Wernado: "Alles ist machbar, es ist nur eine Frage des Preises."
Wie Parteireformen gelingen
Der Göttinger Politikwissenschaftler
(und vorwärts-Autor) Matthias Micus hat im Auftrag der Ebert-Stiftung
Parteireformen in anderen Ländern untersucht, gelungene und misslungene, und zieht daraus klare Lehren:
1. "Berufspolitiker sind unverzichtbar." Mit Seiteneinsteigern habe man vielerlorts nach anfänglicher Euphorie schlechte Erfahrungen gemacht: "Der Vertrauensverlust wurde beschleunigt." Das
Politikgeschäft könne man nur durch "learning by doing" begreifen. Dazu brauche es die vielgescholtene "Ochsentour".
2. Die Öffnung der Partei für Nichtmitglieder sei nur dann sinnvoll, wenn Mitglieder "Reservatrechte" behalten; vor allem das Recht, Personalentscheidungen zu treffen.
3. Mitgliederwerbung sei nur dann dauerhaft erfolgreich, wenn Neumitglieder nach ihrem Parteieintritt betreut und zum Mitmachen aufgefordert werden. Vorbildlich praktiziere das die SPÖ in
Steiermark.
4. Man dürfe von einer Partizipation via Internet nicht zu viel erwarten. Schon deshalb nicht, weil es auf lokaler Ebene an Kapazitäten mangele, mit den Mitteln des Web 2.0 angemessen
umzugehen. Aber auch, weil das Umschalten auf Willensbildung aus dem Netz heraus den Verzicht auf zentrale Steuerung verlange. Und den "Mut der Parteispitze, Widerspruch zu ertragen".

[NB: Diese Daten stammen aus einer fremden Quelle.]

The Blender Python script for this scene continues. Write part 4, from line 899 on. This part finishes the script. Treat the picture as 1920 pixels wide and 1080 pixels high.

Ja, man könne "die Mitte gestalten", wie Sigmar Gabriel es auf dem
Dresdener Parteitag angekündigt hat, sagte Micus, aber nur, wenn es gelingt, eine neue "sozialdemokratische Erzählung" zu formulieren und
glaubwürdig darzustellen. Dazu bedürfe es glaubwürdiger Darsteller. Micus: "Glaubwürdig sind Leute, die man sich in einer anderen Partei nicht vorstellen kann."